■ **Raw data**:

=-=-=-=-=

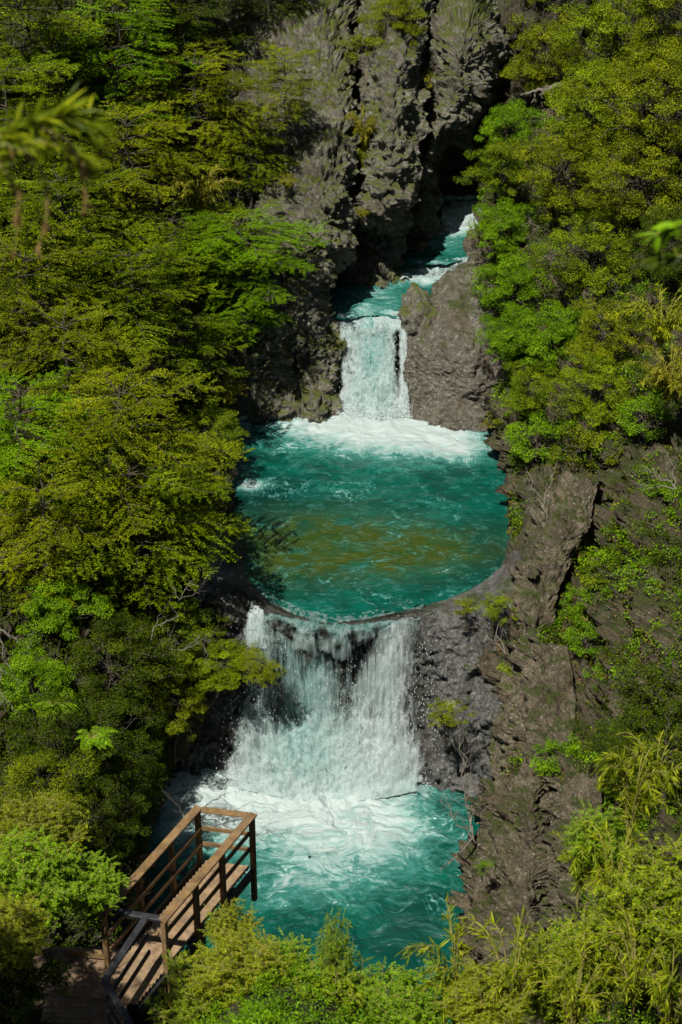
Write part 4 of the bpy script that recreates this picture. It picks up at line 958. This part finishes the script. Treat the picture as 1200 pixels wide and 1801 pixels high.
# foreground
T('leafy1', 560, 1790, .85, 'green leafy shrub at the bottom edge in the centre', Y=18.2, mat='leaf_beech')
T('leafy1', 655, 1775, .75, 'bright shrub with upright shoots before the lower pool', Y=18.6)
T('leafy1', 590, 1690, .7, 'tall leafy shoots rising before the lower pool', Y=18.9, sq=(.45, .45, 1.5))
T('leafy2', 425, 1725, .8, 'olive shrub right of the platform posts', Y=18.6)
T('leafy1', 495, 1720, .65, 'green shrub with pale lower leaves near the platform', Y=19.3)
T('leafy2', 350, 1760, .85, 'dark leaved shrub under the platform', Y=18.8, mat='leaf_beech')
T('leafyb', 412, 1640, .6, 'yellow green feathery shrub beside the last platform posts', Y=19.8, mat='leaf_olive')
T('leafy1', 740, 1785, .75, 'leafy shrub at the bottom edge below the water', Y=17.8)
T('bamboo1', 800, 1745, .95, 'yellow bamboo clump at the bottom edge in front of the layered cliff', Y=16.5)
T('bamboo2', 900, 1740, 1.0, 'bamboo clump with pale stalks at the bottom edge', Y=16.3)
T('leafyb', 985, 1730, 1.0, 'fine leaved shrub at the foot of the layered cliff', Y=17.5, mat='leaf_beech')
T('bamboo1', 1110, 1420, 1.0, 'tall bamboo clump rising before the dark slope', Y=18.0)
T('bamboo2', 1080, 1560, .85, 'dense bamboo clump in the lower right', Y=17.5, mat='leaf_olive')
T('leafy1', 1170, 1600, .9, 'darker leafy shrub against the right edge among bamboo', Y=16.2, mat='leaf_beech')
T('bamboo2', 1120, 1720, .9, 'bamboo clump in the bottom right corner', Y=15.4)
T('leafyb', 1060, 1680, .9, 'green shrub mixed in the lower right bamboo', Y=16.4, mat='leaf_beech')
T('leafyb', 1060, 1490, .7, 'small bright shrub inside the right bamboo', Y=18.9, mat='leaf_fresh')
T('bamboo1', 1180, 1780, .8, 'lowest bamboo clump at the right end of the bottom edge', Y=13.6)

T('bamboo1', 1020, 1540, .8, 'bamboo clump leaning on the dark crevice of the layered cliff', Y=18.8, mat='leaf_beech')
T('bamboo2', 1150, 1370, .8, 'topmost bamboo clump against the shaded slope at the right', Y=18.6)
T('bamboo2', 1010, 1770, .9, 'bamboo clump at the bottom edge between cliff foot and corner', Y=15.6)
T('leafyb', 850, 1790, .8, 'small fine shrub under the yellow bamboo at the bottom edge', Y=16.0)
# near blurred plants hanging into the frame
def hanging(label, pts_px, Y, leafm, L, W, n, drop, seed, stem_r=.006):
    rng = np.random.default_rng(seed); pth = catmull(np.array([P(x, y, Y) for x, y in pts_px]), 24); root = pth[0]
    paths = [(pth - root, np.linspace(stem_r, stem_r * .4, 24))]
    LV = []; LF = []; LA = []; off = 0
    for q in range(n):
        u = rng.uniform(.1, 1) * 23; a = int(min(u, 22)); p = pth[a] - root; td = unit(pth[a + 1] - pth[a])
        k = 6; d = unit(td + rng.normal(0, .5, (k, 3)) + np.array([0, 0, drop])); nn = unit(np.array([0, -.4, 1.]) + rng.normal(0, .3, (k, 3)))
        V, F, A = blade_leaves(np.repeat(p[None], k, 0), d, nn, L * rng.uniform(.5, 1.2, k), W * rng.uniform(.7, 1.2, k), np.clip(rng.normal(.5, .25, k), 0, 1))
        LV.append(V); LF.append(F + off); LA.append(A); off += len(V)
    r = empty('bamboo_branch', Vector(root)); tag(r, label, 'branch')
    mesh_obj('leaves', np.concatenate(LV), np.concatenate(LF), M[leafm], r, dict(v=np.concatenate(LA)), smooth=False)
    tv, tf = tubes(paths); mesh_obj('stem', tv, tf, M['cane'], r)
hanging('blurred yellow green bamboo branch reaching in at the upper left', [(-120, 300), (-20, 250), (60, 215), (120, 205), (175, 230)], 6.5, 'leaf_bamboo', .14, .014, 40, .05, 1)
hanging('blurred bamboo branch lower of the two green ones at the upper left', [(-120, 320), (-20, 280), (50, 250), (110, 260), (150, 290)], 6.7, 'leaf_bamboo', .13, .013, 34, -.25, 2)
hanging('blurred dry brown bamboo tip hanging at the far upper left', [(-60, 250), (0, 290), (30, 340), (30, 400), (25, 445)], 6.6, 'leaf_dry', .06, .007, 15, -.8, 3)
hanging('blurred dry brown bamboo tip hanging left of centre at the upper left', [(-20, 250), (50, 270), (80, 320), (82, 380), (65, 440)], 6.6, 'leaf_dry', .06, .007, 13, -.8, 4)
hanging('blurred dry brown bamboo tip under the end of the green branch', [(60, 225), (110, 240), (140, 280), (150, 320), (150, 370)], 6.6, 'leaf_dry', .06, .007, 13, -.8, 5)
hanging('soft green leaves of a near twig entering at the right edge', [(1280, 380), (1220, 385), (1180, 400), (1150, 415)], 7.5, 'leaf_fresh', .10, .028, 7, -.2, 6)
hanging('soft green leaves of a lower near twig at the right edge', [(1280, 470), (1230, 455), (1190, 450), (1150, 455)], 7.5, 'leaf_dark', .09, .022, 6, -.1, 7)

# dead wood
def deadwood(name, label, px, py, Y, ends, seed, r0=.035, cat='branch', mat='deadwood'):
    rng = np.random.default_rng(seed); root = P(px, py, Y); paths = []
    for (ex, ey, eY) in ends:
        e = P(ex, ey, eY); main = curve(root, e, 12, .03, .04, rng); paths.append((main - root, np.linspace(r0, r0 * .2, 12)))
        L = np.linalg.norm(e - root)
        for q in range(9):
            a = rng.integers(2, 11); d = unit(unit(e - root) + rng.normal(0, .6, 3)); l = L * rng.uniform(.12, .38)
            tw = curve(main[a], main[a] + d * l, 6, 0, .08, rng); paths.append((tw - root, np.linspace(r0 * .35, r0 * .08, 6)))
            for w in range(3):
                b = rng.integers(1, 6); d2 = unit(d + rng.normal(0, .6, 3)); t2_ = curve(tw[b], tw[b] + d2 * l * .4, 4, 0, .08, rng); paths.append((t2_ - root, np.linspace(r0 * .15, r0 * .05, 4)))
    o = mesh_obj(name, *tubes(paths), M[mat]); o.location = root; tag(o, label, cat); return o
deadwood('dead_branch', 'grey dead branches sticking out over the left end of the round pool', 215, 640, 41.8, [(370, 655, 44.0), (350, 700, 43.5)], 1, .03)
deadwood('dead_branch', 'pale thin dead branches above the upper stream on the right bank', 1010, 420, 49.4, [(910, 395, 50.4), (900, 440, 50.2), (960, 350, 50.4)], 2, .03)
deadwood('dead_branch', 'grey brown fallen branch in the middle of the right bank', 1060, 430, 48, [(980, 455, 47.6), (940, 460, 47.8)], 3, .045)
deadwood('bare_shrub', 'leafless pale sapling leaning over the lower pool from the layered cliff', 832, 1475, 29.0, [(815, 1370, 29.6), (770, 1405, 29.3), (790, 1520, 28.2), (808, 1285, 30.5)], 4, .022, 'shrub')
deadwood('dead_branch', 'pale bare twigs on the bank below the light green shrub', 955, 895, 38.0, [(925, 820, 39.5), (980, 815, 39.5)], 5, .018)
deadwood('dead_branch', 'bare twigs lying over the right end of the wet rim rock', 890, 1150, 34.8, [(850, 1060, 35.6), (835, 1100, 35.2)], 6, .016)
deadwood('dead_branch', 'tangle of bare grey twigs on the shaded soil slope', 1190, 860, 37.0, [(1110, 850, 37.0), (1130, 820, 37.4), (1170, 790, 37.6)], 7, .02)
deadwood('dead_branch', 'whitish bare limb between the trees left of the lower waterfall', 235, 1170, 34.0, [(372, 1128, 33.9), (345, 1020, 35)], 8, .02)
deadwood('dead_branch', 'dark bare twigs around the far end of the platform', 330, 1440, 24.8, [(290, 1395, 25.2), (400, 1395, 25), (470, 1480, 24.2), (505, 1475, 24.4)], 9, .012, mat='bark')
deadwood('dead_log', 'pale fallen log lying under the trees near the head of the gorge', 990, 150, 56.0, [(925, 165, 56.0)], 10, .11, 'log')
deadwood('dead_branch', 'pale dry twigs with drooping ends at the left edge', -10, 1100, 27.5, [(20, 1180, 27.0), (35, 1130, 27.2), (10, 1250, 26.8)], 11, .02)

# ------------------------------------------------------------------ wooden platform
def box_between(p, q, w, h, upv=(0, 0, 1)):
    p, q = np.array(p, float), np.array(q, float); d = unit(q - p); upv = np.array(upv, float)
    s = unit(np.cross(d, upv)); u = np.cross(s, d); s *= w / 2; u *= h / 2
    V = np.array([p - s - u, p + s - u, p + s + u, p - s + u, q - s - u, q + s - u, q + s + u, q - s + u])
    F = np.array([[3, 2, 1, 0], [4, 5, 6, 7], [0, 1, 5, 4], [1, 2, 6, 5], [2, 3, 7, 6], [3, 0, 4, 7]]); return V, F
def boxes(name, items, mat, parent, bevel=.006):
    off = np.array(parent.location); VV, FF = [], []
    for i, (V, F) in enumerate(items): VV.append(V - off); FF.append(F + 8 * i)
    o = mesh_obj(name, np.concatenate(VV), np.concatenate(FF), mat, parent, smooth=False)
    b = o.modifiers.new('bevel', 'BEVEL'); b.width = bevel; b.segments = 1; b.limit_method = 'ANGLE'
    return o
ZR = 8.75; ZD = ZR - 1.12                       # handrail top and floor levels
FR, FL = P(443, 1433, z=ZR), P(347, 1421, z=ZR)   # far right, far left corners
NR, NL = P(288, 1615, z=ZR), P(176, 1590, z=ZR)
ax = unit(NR - FR); wd = unit(FL - FR)
NL = FL + ax * np.linalg.norm(NR - FR) * 1.02
plat = empty('viewing_platform', Vector((*((FR + NL) / 2)[:2], ZD))); tag(plat, 'brown wooden viewing platform with railings jutting out over the lower pool', 'platform')
def at(t, side, z):  # t 0 far .. 1 near
    a, b = (FR, NR) if side > 0 else (FL, NL); p = a + (b - a) * t; return np.array([p[0], p[1], z])
for s, ts in ((1, (0.0, .36, .66, 1.0)), (-1, (0.0, .30, .64, 1.0))):
    for t in ts:
        p = at(t, s, 0); p[:2] += ax[:2] * .0
        boxes('post', [box_between([p[0], p[1], ZD - (.75 if s > 0 else .5)], [p[0], p[1], ZR - .045], .085, .085, (ax[0], ax[1], 0))], M['timber'], plat)
    boxes('handrail', [box_between(at(-.02, s, ZR - .02), at(1.02, s, ZR - .02), .15, .045)], M['timber'], plat)
    for zz in (.36, .70):
        boxes('mid_rail', [box_between(at(0, s, ZD + zz) - wd * .06 * s * -1, at(1, s, ZD + zz) - wd * .06 * s * -1, .035, .085)], M['timber'], plat)
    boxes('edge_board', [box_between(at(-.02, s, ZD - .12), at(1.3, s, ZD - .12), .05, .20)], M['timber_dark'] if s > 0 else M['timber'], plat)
boxes('handrail', [box_between(FR + wd * .08 - [0, 0, .022], FL - wd * .08 - [0, 0, .022], .13, .04)], M['timber'], plat)
for zz in (.36, .70):
    boxes('mid_rail', [box_between([*(FR[:2] + wd[:2] * .05), ZD + zz], [*(FL[:2] - wd[:2] * .05), ZD + zz], .035, .085)], M['timber'], plat)
pl = []; Lp = np.linalg.norm(NR - FR) * 1.30; nb = int(Lp / .105)
for i in range(nb):
    c = FR + ax * (i + .5) * .105; a = c + wd * .06; b = c + wd * (np.linalg.norm(FL - FR) - .12)
    pl.append(box_between([a[0], a[1], ZD - .016 + random.uniform(-.003, .003)], [b[0], b[1], ZD - .016 + random.uniform(-.003, .003)], .097, .032))
boxes('deck_boards', pl, M['board'], plat, .003)
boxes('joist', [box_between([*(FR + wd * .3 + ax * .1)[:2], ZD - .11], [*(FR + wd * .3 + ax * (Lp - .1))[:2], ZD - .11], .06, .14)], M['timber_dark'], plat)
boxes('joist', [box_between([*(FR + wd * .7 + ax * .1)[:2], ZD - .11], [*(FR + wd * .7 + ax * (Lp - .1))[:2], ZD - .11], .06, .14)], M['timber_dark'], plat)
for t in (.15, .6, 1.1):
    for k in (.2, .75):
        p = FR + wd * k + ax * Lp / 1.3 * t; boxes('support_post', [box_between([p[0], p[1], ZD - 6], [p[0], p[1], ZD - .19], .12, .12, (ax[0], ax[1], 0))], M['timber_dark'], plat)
for o_ in [c for c in plat.children if c.name.startswith('post')]:
    co_ = [v.co for v in o_.data.vertices]; cx = sum(v.x for v in co_) / len(co_); cy = sum(v.y for v in co_) / len(co_); zt = ZR - ZD
    for zz in (.36, .70):
        bm_V = OCT * np.array([.016, .016, .016]) + np.array([cx + .03, cy - .05, zz])
        mesh_obj('bolt', bm_V, OCF, M['timber_dark'], o_)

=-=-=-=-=

■ **Task brief**: Pull out and copy each line containing the string "joist".

■ **The response**:
boxes('joist', [box_between([*(FR + wd * .3 + ax * .1)[:2], ZD - .11], [*(FR + wd * .3 + ax * (Lp - .1))[:2], ZD - .11], .06, .14)], M['timber_dark'], plat)
boxes('joist', [box_between([*(FR + wd * .7 + ax * .1)[:2], ZD - .11], [*(FR + wd * .7 + ax * (Lp - .1))[:2], ZD - .11], .06, .14)], M['timber_dark'], plat)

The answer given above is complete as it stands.